The New York Times Magazine has a really great essay on the future of books–you really should check this out. Kevin Kelly states that as books are digitally scanned, a universal library will be created that is open for all to use (well, at least non-copyrighted material will hopefully be free, alongside the assumed “contextual ads”)–not just the well-heeled people in developed nations (welcome news also for graduate students eating ramen noodles and beans out of a can saving up the little scraps of extra cash for the next SBL conference so he or she can purchase books at significant discount).
This is by itself is not that radical. What is radical is that Kelly states that instead of having a compilation of all individually published material into a universal library, we will actually have one book. Books will be indexed by search engines, tagged by readers, contain hyperlinked references and bibliographies, etc.
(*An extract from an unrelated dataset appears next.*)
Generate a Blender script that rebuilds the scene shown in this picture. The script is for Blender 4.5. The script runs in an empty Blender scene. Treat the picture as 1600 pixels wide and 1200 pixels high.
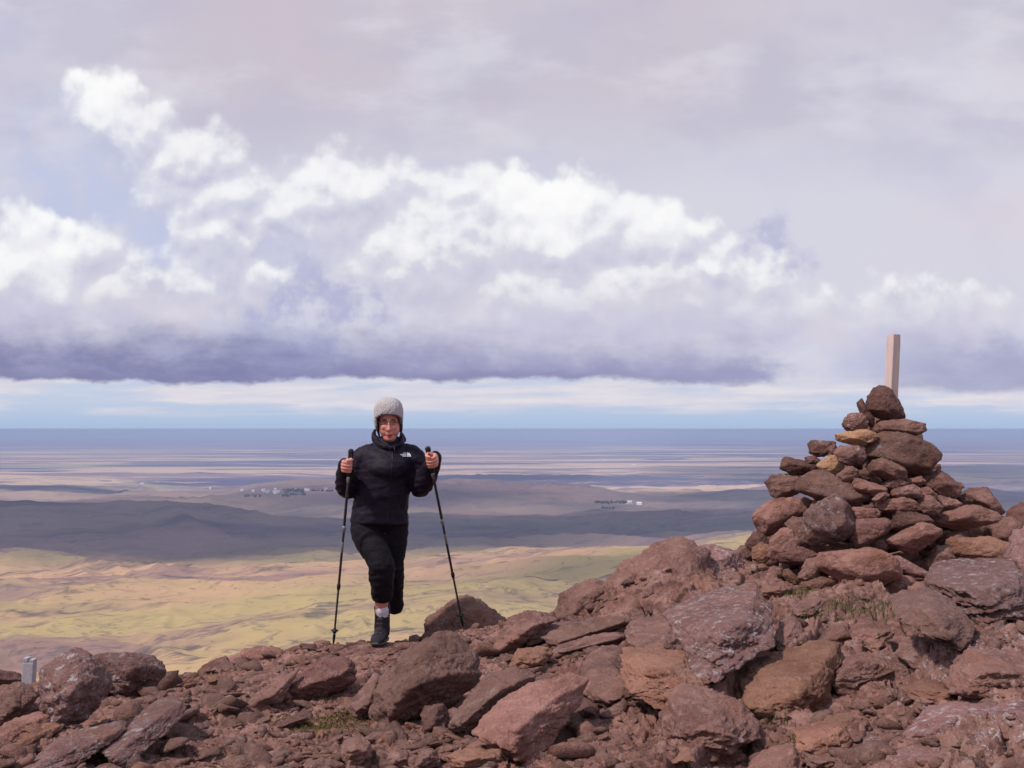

Furthermore, people will be able to cut and paste snipets from multiple books together to create book mashups similar to what is now seen with video, music, and Google maps. This will lead to a sort of “liquid knowledge” whereby one can completely exhaust all publishable material on specific topics through search engines. So, if this interests you, check out the essay.
What do you think about all this?
Sounds a lot like a wiki.
Yes, he mentions that in his essay. He thinks that since books will be tagged, linked, and mashed up that it will be one giant wiki (although some creators of original content would probably still be paid whether by add revenue or through purchase price/subscriptions). I wonder though if separate wikis (like wikipedia and the new bluecord wiki) will start linking to each other to create a metawiki.